Starting on Sept. 18 and ending tomorrow is the Extreme Fantasy Wakeboarding Festival in Sunpark by Sredny Suzdalskoye lake in the Ozerki region of the city.


Those after something more laid back can instead head to Jazz and Wine night at TerraVino with legendary jazz guitarist Ildar Kazahanov. 12/14 Admiralteyskaya Emb.



Sunday, Sept. 21


Learn more about African culture and get some exercise during today’s “Djembe and Vuvuzela,” a bike ride starting in Palace Square that includes several stops where riders can listen to the music of Africa or watch short films about the continent. The riders plan to set off at 4 p.m. and all you need to join is a set of wheels.



Monday, Sept. 22


Do you love puppetry? If so, then be sure to go to BTK-Fest, a five-day festival that starts on Sept. 19 celebrating the art. Contemporaries from France, Belgium, the U.K. and other countries will join Russian artists to put on theatrical performances involving a variety of themes, materials and eras.
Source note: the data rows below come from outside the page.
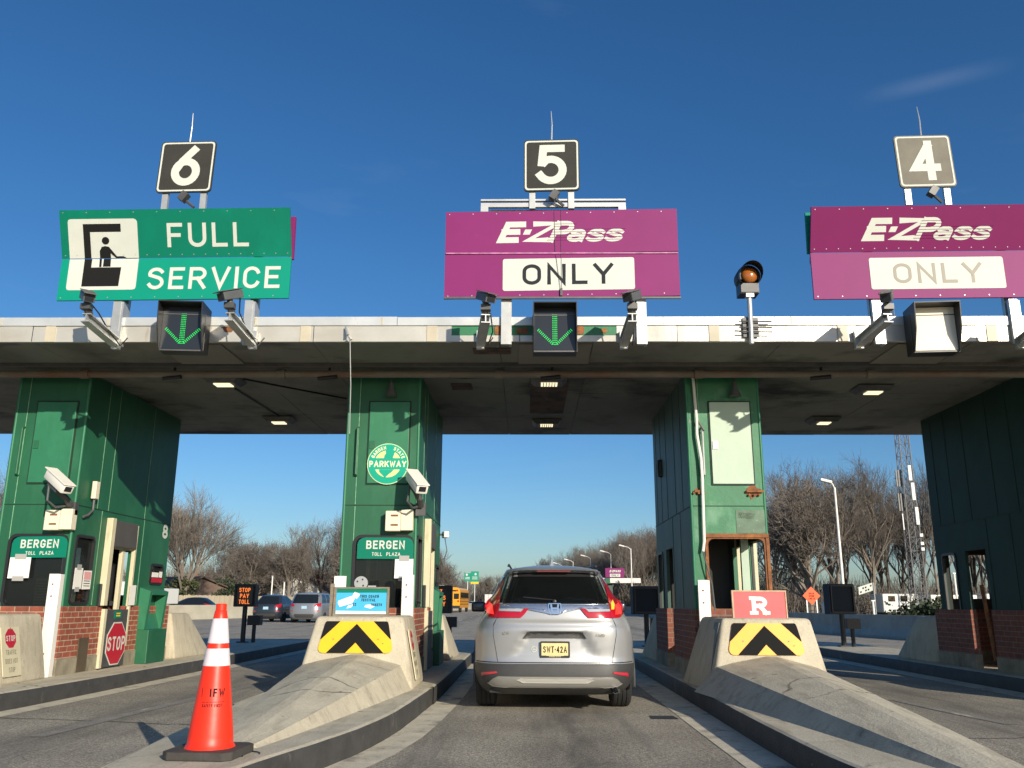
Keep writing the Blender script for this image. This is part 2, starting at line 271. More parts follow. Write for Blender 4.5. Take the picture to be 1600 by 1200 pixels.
M['cream_box'] = mat('cream equipment box', (.74, .68, .52), .5, var=.05, vs=6, stains=[((.35, .16, .06), 8, .70, .76, (1, 1, .6))])
M['pink'] = mat('pink printed notice', (.72, .35, .36), .7)

# ------------------------------------------------------------------ mesh building
SPLIT = {'leg', 'cable', 'pipe_hanger', 'rust_patch', 'joint_cover', 'soffit_plate', 'bare_patch', 'lower_lip', 'fascia_panel', 'roof_edge_trim', 'door_frame', 'rusty_bracket', 'rub_rail', 'rear_lamp', 'rusty_slot', 'white_label', 'camera_arm', 'seats', 'sun_shade', 'header', 'joint', 'bare_joint', 'corner_trim', 'bolt', 'board', 'equipment', 'posts', 'window', 'added_dark_panel', 'state_outline', 'loose_wire'}
class MB:
    def __init__(s): s.v = []; s.f = []; s.m = []
    def add(s, vs, fs, mi=0):
        o = len(s.v); s.v += [tuple(p) for p in vs]; s.f += [tuple(i + o for i in f) for f in fs]; s.m += [mi] * len(fs); return s
    def box(s, x0, x1, y0, y1, z0, z1, mi=0):
        return s.add([(x0, y0, z0), (x1, y0, z0), (x1, y1, z0), (x0, y1, z0), (x0, y0, z1), (x1, y0, z1), (x1, y1, z1), (x0, y1, z1)],
                     [(0, 3, 2, 1), (4, 5, 6, 7), (0, 1, 5, 4), (1, 2, 6, 5), (2, 3, 7, 6), (3, 0, 4, 7)], mi)
    def obox(s, c, size, rot=None, mi=0):
        rot = rot or Matrix.Identity(3); hx, hy, hz = (q / 2 for q in size); c = Vector(c)
        vs = [c + rot @ Vector(p) for p in [(-hx, -hy, -hz), (hx, -hy, -hz), (hx, hy, -hz), (-hx, hy, -hz), (-hx, -hy, hz), (hx, -hy, hz), (hx, hy, hz), (-hx, hy, hz)]]
        return s.add(vs, [(0, 3, 2, 1), (4, 5, 6, 7), (0, 1, 5, 4), (1, 2, 6, 5), (2, 3, 7, 6), (3, 0, 4, 7)], mi)
    def hexa(s, b, t, mi=0):
        """b, t: four bottom and four top corners, both counter-clockwise from above"""
        return s.add(list(b) + list(t), [(0, 3, 2, 1), (4, 5, 6, 7), (0, 1, 5, 4), (1, 2, 6, 5), (2, 3, 7, 6), (3, 0, 4, 7)], mi)
    def prism(s, poly, vec, mi=0):
        n = len(poly); p = [Vector(q) for q in poly]; q = [a + Vector(vec) for a in p]
        fs = [tuple(range(n)), tuple(range(2 * n - 1, n - 1, -1))] + [(i, n + i, n + (i + 1) % n, (i + 1) % n) for i in range(n)]
        return s.add(p + q, fs, mi)
    def tube(s, pts, r, n=8, cap=True, mi=0):
        pts = [Vector(p) for p in pts]; k = len(pts); rs = r if isinstance(r, (list, tuple)) else [r] * k
        vs = []; up = None
        for i in range(k):
            d = (pts[min(i + 1, k - 1)] - pts[max(i - 1, 0)])
            d = d.normalized() if d.length > 1e-9 else Vector((0, 0, 1))
            if up is None:
                up = Vector((0, 0, 1)) if abs(d.z) < .9 else Vector((1, 0, 0))
            a = d.cross(up); a = a.normalized() if a.length > 1e-6 else Vector((1, 0, 0)); up = a.cross(d)
            for j in range(n):
                t = 2 * math.pi * j / n; vs.append(pts[i] + (a * math.cos(t) + up * math.sin(t)) * rs[i])
        fs = [(i * n + j, i * n + (j + 1) % n, (i + 1) * n + (j + 1) % n, (i + 1) * n + j) for i in range(k - 1) for j in range(n)]
        if cap: fs += [tuple(range(n - 1, -1, -1)), tuple((k - 1) * n + j for j in range(n))]
        return s.add(vs, fs, mi)
    def lathe(s, prof, c=(0, 0, 0), n=32, axis='z', mi=0, cap=True):
        vs = []; cx, cy, cz = c
        for r, h in prof:
            for j in range(n):
                t = 2 * math.pi * j / n; a, b = r * math.cos(t), r * math.sin(t)
                vs.append({'z': (cx + a, cy + b, cz + h), 'x': (cx + h, cy + a, cz + b), 'y': (cx + b, cy + h, cz + a)}[axis])
        k = len(prof)
        fs = [(i * n + j, i * n + (j + 1) % n, (i + 1) * n + (j + 1) % n, (i + 1) * n + j) for i in range(k - 1) for j in range(n)]
        if cap: fs += [tuple(range(n - 1, -1, -1)), tuple((k - 1) * n + j for j in range(n))]
        return s.add(vs, fs, mi)
    def build(s, name, m, parent=None, bevel=0, smooth=False, seg=2):
        if name in SPLIT:
            par = list(range(len(s.v)))
            def find(i):
                while par[i] != i: par[i] = par[par[i]]; i = par[i]
                return i
            for f in s.f:
                for i in f[1:]: par[find(i)] = find(f[0])
            comp = {}
            for f, mi in zip(s.f, s.m): comp.setdefault(find(f[0]), []).append((f, mi))
            if 1 < len(comp) <= 60:
                for fs in comp.values():
                    ids = sorted({i for f, _ in fs for i in f}); mp_ = {i: k for k, i in enumerate(ids)}
                    q = MB(); q.v = [s.v[i] for i in ids]; q.f = [tuple(mp_[i] for i in f) for f, _ in fs]; q.m = [mi for _, mi in fs]
                    o = q.build_one(name, m, parent, bevel, smooth, seg)
                return o
        return s.build_one(name, m, parent, bevel, smooth, seg)
    def build_one(s, name, m, parent=None, bevel=0, smooth=False, seg=2):
        off = wl(parent) if parent else Vector((0, 0, 0))
        me = bpy.data.meshes.new(name)
        me.from_pydata([Vector(p) - off for p in s.v], [], s.f); me.update()
        mats = m if isinstance(m, (list, tuple)) else [m]
        for q in mats: me.materials.append(q)
        for p, i in zip(me.polygons, s.m): p.material_index = i
        bm = bmesh.new(); bm.from_mesh(me)
        if bevel:
            bmesh.ops.remove_doubles(bm, verts=bm.verts, dist=1e-6)
            bmesh.ops.bevel(bm, geom=[e for e in bm.edges if len(e.link_faces) == 2 and e.calc_face_angle(0) > .5], offset=bevel, segments=seg, affect='EDGES', profile=.5)
        bmesh.ops.recalc_face_normals(bm, faces=bm.faces)
        bm.to_mesh(me); bm.free()
        if smooth:
            for p in me.polygons: p.use_smooth = True
            try: me.set_sharp_from_angle(angle=R_(38))
            except Exception: pass
        o = bpy.data.objects.new(name, me); C.objects.link(o)
        if parent: o.parent = parent
        return o

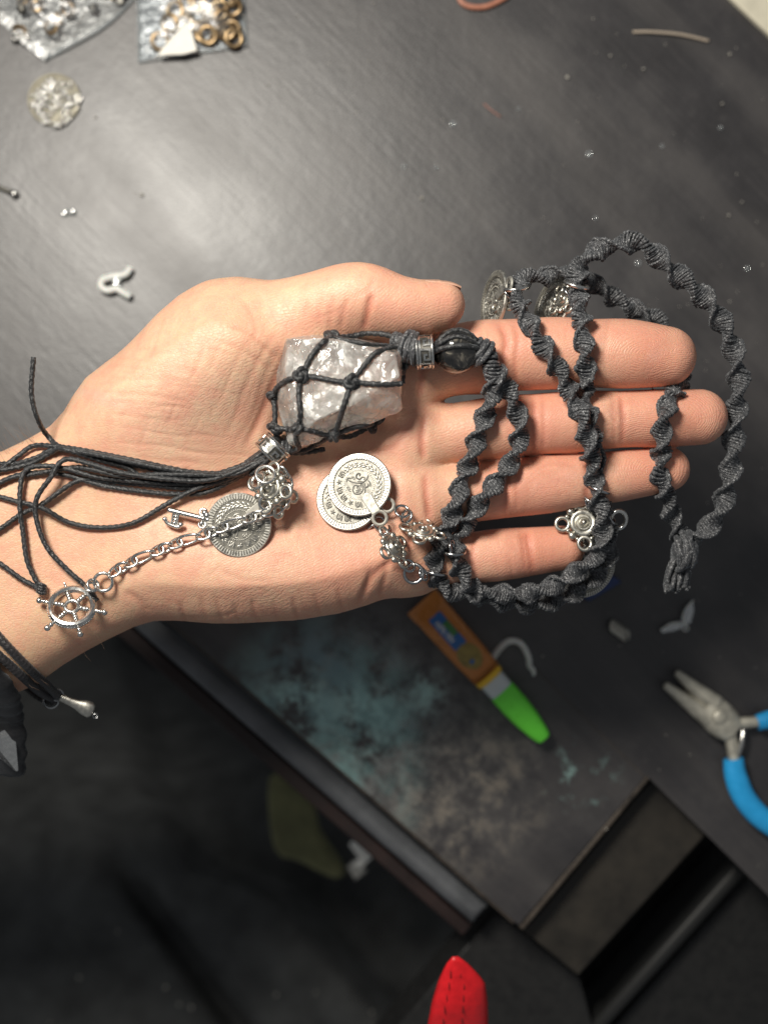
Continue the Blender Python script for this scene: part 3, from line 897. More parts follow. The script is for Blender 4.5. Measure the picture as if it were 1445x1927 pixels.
# ---- quartz crystal
def quartz_material():
    m = NT('rough_quartz'); v = m.coords()
    m.set(Roughness=0.12, IOR=1.5)
    m.b.inputs['Transmission Weight'].default_value = 0.55
    m.b.inputs['Specular IOR Level'].default_value = 0.6
    cloud = m.noise(v, 110, 5, 0.65, 0.8)
    m.to(m.ramp(cloud, [(0.30, (0.70, 0.69, 0.66)), (0.55, (0.80, 0.80, 0.77)), (0.75, (0.94, 0.94, 0.92))]), 'Base Color')
    m.to(m.ramp(cloud, [(0.38, 0.80), (0.60, 0.60), (0.74, 0.10)]), 'Transmission Weight')
    m.b.inputs['Subsurface Weight'].default_value = 0.1
    m.b.inputs['Subsurface Radius'].default_value = (1, 0.95, 0.9); m.b.inputs['Subsurface Scale'].default_value = 0.004
    m.to(m.ramp(m.noise(v, 300, 3, 0.6), [(0.35, 0.06), (0.7, 0.22)]), 'Roughness')
    def facets(scale, amt, prev, rot):
        vor = m.n('ShaderNodeTexVoronoi', feature='F1'); vor.inputs['Scale'].default_value = scale
        m.l(m.coords((1.0, 0.5, 0.8), rot), vor.inputs['Vector'])
        sb_ = m.n('ShaderNodeVectorMath'); sb_.operation = 'SUBTRACT'; m.l(vor.outputs['Color'], sb_.inputs[0]); sb_.inputs[1].default_value = (.5, .5, .5)
        sc_ = m.n('ShaderNodeVectorMath'); sc_.operation = 'SCALE'; sc_.inputs['Scale'].default_value = amt; m.l(sb_.outputs[0], sc_.inputs[0])
        ad = m.n('ShaderNodeVectorMath'); ad.operation = 'ADD'; m.l(prev, ad.inputs[0]); m.l(sc_.outputs[0], ad.inputs[1])
        no = m.n('ShaderNodeVectorMath'); no.operation = 'NORMALIZE'; m.l(ad.outputs[0], no.inputs[0]); return no.outputs[0]
    n = m.bump(m.noise(v, 330, 5, 0.65), 0.5, 0.0007)
    n = facets(420, 0.22, n, (0.6, 0.3, 2.0))
    m.b.inputs['Coat Weight'].default_value = 1.0; m.b.inputs['Coat Roughness'].default_value = 0.07; m.b.inputs['Coat IOR'].default_value = 1.65
    m.l(facets(1100, 0.95, n, (0.2, 0.1, 0.7)), m.b.inputs['Coat Normal'])
    m.to(n, 'Normal')
    return m.m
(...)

Workshops and meetings are also scheduled for a chance to discuss the artistic medium in further depth.



Tuesday, Sept. 23


Marina Suhih, Director of the External Communications Department at Rostelecom North-West, and Yana Donskaya, HR Director for Northern Capital Gateway are just some of the confirmed participants of today’s round table discussion on “Interaction with Trade Unions” being hosted by SPIBA. Confirm your attendance with SPIBA by Sept. 22.


Kino Expo 2014, an international film industry convention, will be at LenExpo from today until Sept. 26. The third largest exhibition of film equipment in the world, the expo focuses on not only Russia but former Soviet republics as well.